--- START ---
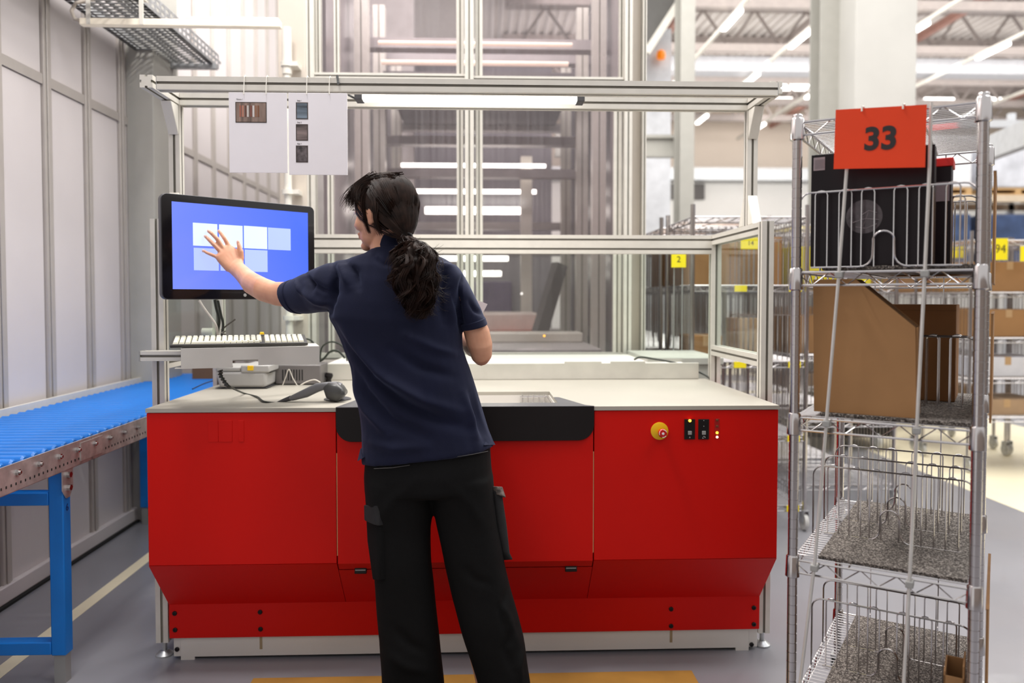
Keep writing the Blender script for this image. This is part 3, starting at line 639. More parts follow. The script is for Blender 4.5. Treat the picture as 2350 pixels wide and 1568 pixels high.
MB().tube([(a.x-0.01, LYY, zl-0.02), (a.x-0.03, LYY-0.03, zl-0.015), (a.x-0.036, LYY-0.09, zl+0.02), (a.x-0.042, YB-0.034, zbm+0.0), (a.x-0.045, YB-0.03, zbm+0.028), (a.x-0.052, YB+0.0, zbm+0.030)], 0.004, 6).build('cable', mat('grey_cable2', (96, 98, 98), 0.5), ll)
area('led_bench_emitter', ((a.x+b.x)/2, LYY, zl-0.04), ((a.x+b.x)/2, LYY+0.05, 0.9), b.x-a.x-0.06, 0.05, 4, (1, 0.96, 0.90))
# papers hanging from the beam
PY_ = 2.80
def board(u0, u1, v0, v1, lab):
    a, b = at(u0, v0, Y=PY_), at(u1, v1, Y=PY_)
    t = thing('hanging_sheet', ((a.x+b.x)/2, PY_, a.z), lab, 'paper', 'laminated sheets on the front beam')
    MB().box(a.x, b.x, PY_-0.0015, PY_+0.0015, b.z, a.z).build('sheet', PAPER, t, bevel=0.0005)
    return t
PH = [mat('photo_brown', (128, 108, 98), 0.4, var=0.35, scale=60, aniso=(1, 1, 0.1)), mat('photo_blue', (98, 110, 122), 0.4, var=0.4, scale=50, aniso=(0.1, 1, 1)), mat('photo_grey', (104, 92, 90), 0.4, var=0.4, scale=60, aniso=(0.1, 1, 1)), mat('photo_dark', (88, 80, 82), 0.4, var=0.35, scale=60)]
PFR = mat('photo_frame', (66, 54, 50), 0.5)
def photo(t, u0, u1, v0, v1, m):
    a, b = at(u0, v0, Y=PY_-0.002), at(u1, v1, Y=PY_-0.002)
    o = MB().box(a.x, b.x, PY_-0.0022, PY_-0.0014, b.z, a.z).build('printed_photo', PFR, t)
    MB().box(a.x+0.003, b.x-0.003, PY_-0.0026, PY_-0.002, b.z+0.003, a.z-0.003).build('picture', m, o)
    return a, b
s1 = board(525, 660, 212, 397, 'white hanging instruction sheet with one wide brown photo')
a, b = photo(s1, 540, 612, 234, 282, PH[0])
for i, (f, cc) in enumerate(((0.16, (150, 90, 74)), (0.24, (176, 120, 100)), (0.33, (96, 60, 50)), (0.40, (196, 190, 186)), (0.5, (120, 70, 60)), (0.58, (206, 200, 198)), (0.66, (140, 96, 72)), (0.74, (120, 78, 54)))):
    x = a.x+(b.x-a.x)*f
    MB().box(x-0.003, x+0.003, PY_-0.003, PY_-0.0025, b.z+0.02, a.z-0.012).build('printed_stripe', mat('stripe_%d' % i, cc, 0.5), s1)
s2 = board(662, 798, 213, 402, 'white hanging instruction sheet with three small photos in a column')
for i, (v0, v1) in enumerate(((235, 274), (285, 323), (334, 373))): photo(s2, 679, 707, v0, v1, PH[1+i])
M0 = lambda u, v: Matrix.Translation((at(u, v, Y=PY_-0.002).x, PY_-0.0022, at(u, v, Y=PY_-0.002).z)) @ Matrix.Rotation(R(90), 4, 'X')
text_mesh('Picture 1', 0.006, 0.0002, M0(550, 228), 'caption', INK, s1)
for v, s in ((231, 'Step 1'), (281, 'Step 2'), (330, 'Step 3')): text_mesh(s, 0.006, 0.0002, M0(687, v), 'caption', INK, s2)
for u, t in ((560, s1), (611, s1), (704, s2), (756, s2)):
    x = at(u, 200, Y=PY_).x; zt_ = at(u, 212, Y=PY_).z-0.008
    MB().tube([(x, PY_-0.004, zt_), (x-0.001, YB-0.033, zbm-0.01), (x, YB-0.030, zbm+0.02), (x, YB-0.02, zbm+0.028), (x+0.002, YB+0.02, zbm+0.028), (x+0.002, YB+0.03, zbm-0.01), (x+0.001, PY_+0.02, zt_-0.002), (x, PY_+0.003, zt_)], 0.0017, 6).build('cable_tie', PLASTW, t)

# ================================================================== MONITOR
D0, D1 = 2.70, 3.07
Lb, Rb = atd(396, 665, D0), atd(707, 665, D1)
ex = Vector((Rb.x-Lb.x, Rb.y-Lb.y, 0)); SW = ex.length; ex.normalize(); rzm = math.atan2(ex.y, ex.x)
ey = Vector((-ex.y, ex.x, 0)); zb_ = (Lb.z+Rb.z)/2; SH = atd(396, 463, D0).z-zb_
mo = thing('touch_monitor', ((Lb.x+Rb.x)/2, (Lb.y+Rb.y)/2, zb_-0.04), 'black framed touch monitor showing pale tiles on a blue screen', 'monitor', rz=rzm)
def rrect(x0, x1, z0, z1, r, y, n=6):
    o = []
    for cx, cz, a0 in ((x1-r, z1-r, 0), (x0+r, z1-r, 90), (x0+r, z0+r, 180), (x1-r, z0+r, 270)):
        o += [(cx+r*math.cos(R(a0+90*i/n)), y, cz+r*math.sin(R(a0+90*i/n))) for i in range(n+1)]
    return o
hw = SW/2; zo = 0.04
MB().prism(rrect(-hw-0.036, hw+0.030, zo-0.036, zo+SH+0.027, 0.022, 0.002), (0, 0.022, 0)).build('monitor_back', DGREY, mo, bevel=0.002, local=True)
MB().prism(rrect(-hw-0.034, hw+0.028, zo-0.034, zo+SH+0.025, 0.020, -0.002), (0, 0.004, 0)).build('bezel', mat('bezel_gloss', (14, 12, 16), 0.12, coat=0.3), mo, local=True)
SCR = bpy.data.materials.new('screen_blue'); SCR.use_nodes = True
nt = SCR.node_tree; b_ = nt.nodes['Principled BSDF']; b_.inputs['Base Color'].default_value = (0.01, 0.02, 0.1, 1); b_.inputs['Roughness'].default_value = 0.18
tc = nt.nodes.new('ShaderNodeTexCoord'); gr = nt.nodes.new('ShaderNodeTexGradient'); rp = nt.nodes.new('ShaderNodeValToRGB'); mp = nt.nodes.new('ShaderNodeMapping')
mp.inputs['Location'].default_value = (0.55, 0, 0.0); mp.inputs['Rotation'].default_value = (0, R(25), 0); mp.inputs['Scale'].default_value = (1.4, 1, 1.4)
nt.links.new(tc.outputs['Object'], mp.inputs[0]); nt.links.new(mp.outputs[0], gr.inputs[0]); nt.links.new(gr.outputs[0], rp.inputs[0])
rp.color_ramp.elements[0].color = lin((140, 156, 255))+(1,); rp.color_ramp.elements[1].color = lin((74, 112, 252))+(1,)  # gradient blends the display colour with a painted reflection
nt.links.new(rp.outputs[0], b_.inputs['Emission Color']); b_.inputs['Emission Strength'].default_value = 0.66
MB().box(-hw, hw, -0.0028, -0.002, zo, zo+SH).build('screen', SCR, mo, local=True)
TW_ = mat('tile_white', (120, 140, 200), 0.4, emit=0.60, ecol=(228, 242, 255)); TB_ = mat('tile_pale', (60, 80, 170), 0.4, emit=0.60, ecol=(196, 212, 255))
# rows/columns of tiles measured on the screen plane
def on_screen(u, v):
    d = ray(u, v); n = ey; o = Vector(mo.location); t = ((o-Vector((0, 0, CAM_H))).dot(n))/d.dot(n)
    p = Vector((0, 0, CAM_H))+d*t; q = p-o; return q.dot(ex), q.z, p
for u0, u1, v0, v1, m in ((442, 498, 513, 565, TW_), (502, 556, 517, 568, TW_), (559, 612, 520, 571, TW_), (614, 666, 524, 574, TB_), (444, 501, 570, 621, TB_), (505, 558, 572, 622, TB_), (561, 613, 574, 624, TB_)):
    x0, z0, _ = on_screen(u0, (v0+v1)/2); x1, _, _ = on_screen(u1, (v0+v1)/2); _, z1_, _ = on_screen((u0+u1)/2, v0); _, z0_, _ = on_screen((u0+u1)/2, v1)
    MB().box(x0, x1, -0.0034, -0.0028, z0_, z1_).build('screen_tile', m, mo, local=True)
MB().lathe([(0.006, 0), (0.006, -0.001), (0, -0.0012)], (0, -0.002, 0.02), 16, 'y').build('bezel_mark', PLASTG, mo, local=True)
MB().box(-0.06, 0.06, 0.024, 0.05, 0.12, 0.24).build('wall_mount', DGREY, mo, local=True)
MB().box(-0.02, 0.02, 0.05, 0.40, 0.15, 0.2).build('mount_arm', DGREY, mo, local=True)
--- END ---
— EXERCISE INSTRUCTIONS —
Copy every line above that includes the string "wide".

— SOLUTION TO THIS EXERCISE —
Keep writing the Blender script for this image. This is part 3, starting at line 639. More parts follow. The script is for Blender 4.5. Treat the picture as 2350 pixels wide and 1568 pixels high.
s1 = board(525, 660, 212, 397, 'white hanging instruction sheet with one wide brown photo')